The fear that inflation may be rearing its ugly head pounded financial stocks on Friday.

In early afternoon trading, the Philadelphia KBW Index fell 1% to its lowest point of the year. The AMEX Broker Dealer Index dropped 1.7%.

Bank and brokerage stocks began sliding from the opening bell, after the federal government reported that core inflation rate rose 0.8% in January -- the biggest jump in six years. The core rate, which excludes energy and food price, was driven higher by a combination of surging tobacco and automobile prices.

Of course, one month doesn't signal a trend, but Wall Street interpreted the inflation number in the worst possible light, selling government bonds in anticipation the

Fed

will have to hike interest rates more than previously feared.

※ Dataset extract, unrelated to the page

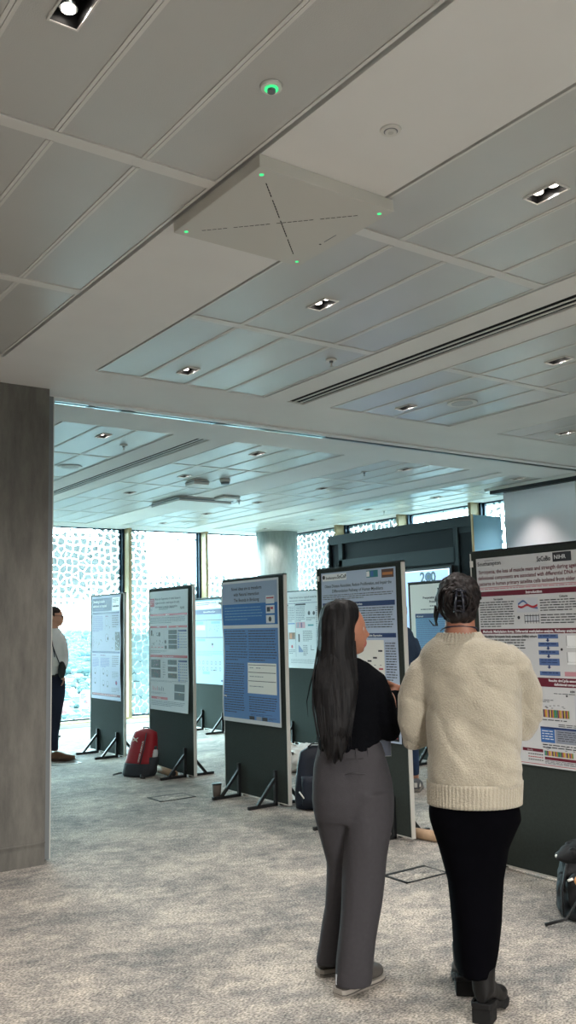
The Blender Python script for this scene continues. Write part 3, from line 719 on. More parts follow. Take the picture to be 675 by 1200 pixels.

A rapid rise in interest rates is often a stock market killer.

At midday, the yield on the 10-year Treasury bond was 6 basis points to 4.24%. (Bond yields move in the opposite direction of bond prices).

Ironically, it was just a week ago when some on Wall Street were starting to talk about another wave of mortgage refinancings, after the yield on the 10-year bond fell briefly below 4%.

The prospect of increasingly higher interest rates hit some financials harder than others, with

Morgan Stanley

(MWD)

falling farther than any other major bank or brokerage stock. In afternoon trading, shares of the big Wall Street firm were off $1.85, or 3.1%, to $57.76.

Overall, the stocks feeling it the most were shares of mortgage banks and Wall Street firms, with big bond-trading and debt-underwriting operations. Among that group, the stocks tumbling the most were

Bear Stearns

(BSC)

, down $2.35, or 2.3%, to $97.92;

Lehman Brothers

(LEH)

, off $1.72, or 1.9%, to $89.93;

Countrywide Financial

(CFC)

, down 74 cents, or 2%, to $35.31 and

Doral Financial

(DRL)

off $1.07, or 2.5%, to $42.16.

Also taking a beating were shares of

Fannie Mae

, down $1.98, or 3.3%, to $58.63 and

Freddie Mac

, off $1.44, or 2.3%, to $62.46.

Shares of the government-sponsored mortgage finance firms were reeling from the combination of rising bond yields and critical comments Thursday by Federal Reserve Chairman Alan Greenspan about the size of the two companies. In testimony before a congressional panel, Greenspan said limits should be placed on the size of each firm's mortgage portfolio.

Friday's events were another rude reminder of why financials may be a tough place for investors to make money in 2005.